O surpreendente anúncio de que o coral do Palácio Avenida, tradicional evento natalino de Curitiba, é alvo de investigação do Ministério Público do Trabalho (MPT) por suspeita de exploração da mão de obra das crianças trouxe à tona uma questão: afinal de contas, o que caracteriza o trabalho infantil? O banco HSBC, responsável pelo coral, garante que a apresentação não passa de uma manifestação artística, mas especialistas discordam.
A mestre e doutora em Direito do Trabalho e professora do Centro Universitário Curitiba (Unicuritiba) Érika Paula de Campos explica que, pela Constituição Brasileira, é proibido que pessoas com menos de 16 anos trabalhem. As únicas exceções são feitas para adolescentes entre 14 e 16 anos que sejam registrados em empresas como aprendizes. Érika diz que a avaliação do que caracteriza trabalho segue o que está apresentado na Consolidação das Leis do Trabalho (CLT). Ou seja, empregado é aquele que presta serviço não eventual e segue uma hierarquia, mesmo que não receba remuneração.
Acesso à educação
Segundo a lei, no caso dos aprendizes, é preciso garantir que o adolescente esteja frequentando a escola e fazendo aulas complementares, como cursos de línguas ou informática. "O importante é que ele tenha horários diferenciados, trabalhe em condições adequadas que não firam sua moral e o trabalho funcione como forma de ampliar a educação dessa pessoa, e não explorá-la", explica a procuradora do MPT Cristiane Lopes. De acordo com a denúncia feita ao MPT, as crianças do coral estariam chegando muito cansadas por causa da rotina de ensaios e apresentações.
A professora Jucimeri Isolda Silveira, do curso de Serviço Social da Pontifícia Universidade Católica do Paraná (PUCPR), explica que a identificação da exploração do trabalho infantil passa pela avaliação da existência de dano para o desenvolvimento da criança ou do adolescente. "Principalmente, se a atividade é motivo de danos físicos ou problemas psicológicos."
Trabalhos artísticos
A procuradora Cristiane Lopes explica que há questões específicas envolvidas nos trabalhos artísticos, classificação usada para o caso do coral do HSBC. "Trabalhar com arte não deixa de ser trabalho e as pessoas precisam ter proteção. Considerar que manifestações artísticas não são trabalho é o mesmo que dizer que artistas de circo, teatro e tevê não são trabalhadores", afirma.

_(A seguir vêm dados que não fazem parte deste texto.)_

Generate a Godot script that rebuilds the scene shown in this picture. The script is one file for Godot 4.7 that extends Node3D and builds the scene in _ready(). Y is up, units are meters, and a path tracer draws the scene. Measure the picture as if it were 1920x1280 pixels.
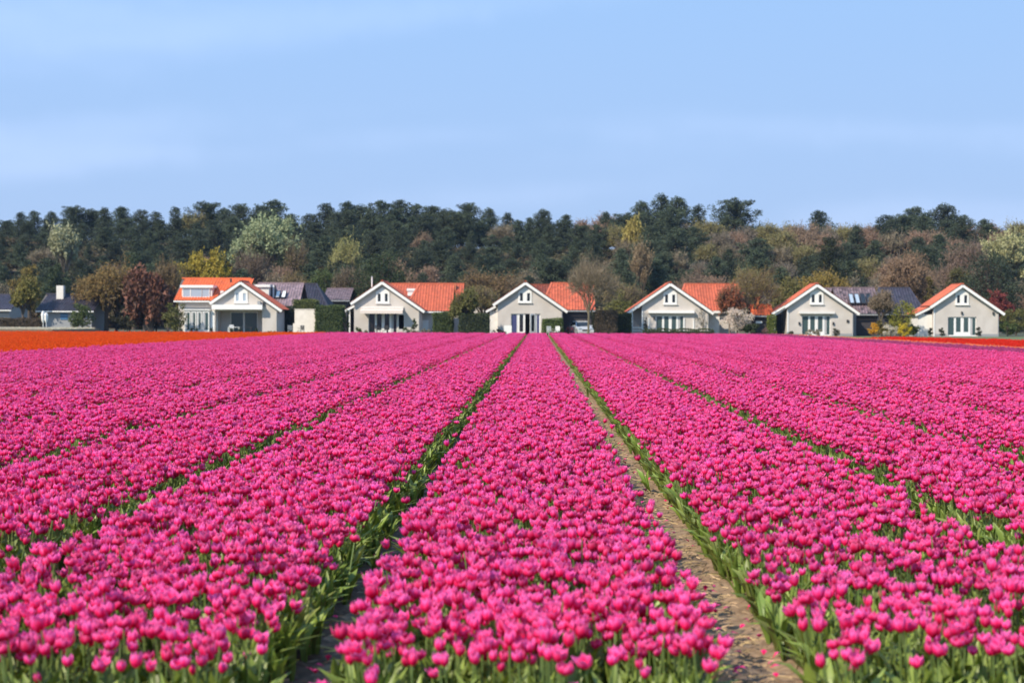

Ela cita o exemplo das crianças que trabalham em novelas, peças de teatro ou atuam como modelos em desfiles e anúncios publicitários. "Esses trabalhos são possíveis, mas devem ser monitorados para que não causem consequências às crianças envolvidas. A criança pode fazer novela, mas a empresa precisa provar que ela não tem prejuízos na escola ou em sua vida pessoal."
Nesses casos, a noção de trabalho artístico leva em conta se o resultado da ação gera apropriação e, possivelmente, lucro a terceiros, o que parece ser o caso do banco. "Se a criança faz parte do grupo de dança da escola e se apresenta com ele, não há terceiros se beneficiando. Agora, se ela faz isso para que uma empresa ganhe dinheiro ou visibilidade na mídia com as apresentações, a situação é totalmente diferente."
Segundo Jucimeri, o ideal no caso do coral do HSBC seria que o trabalho gerasse acesso a aulas de canto, dança ou outras ações que fomentassem a educação das crianças. "O interesse superior continua sendo o da criança que está se apresentando e é preciso garantir que a atividade tenha impactos positivos em seu desenvolvimento."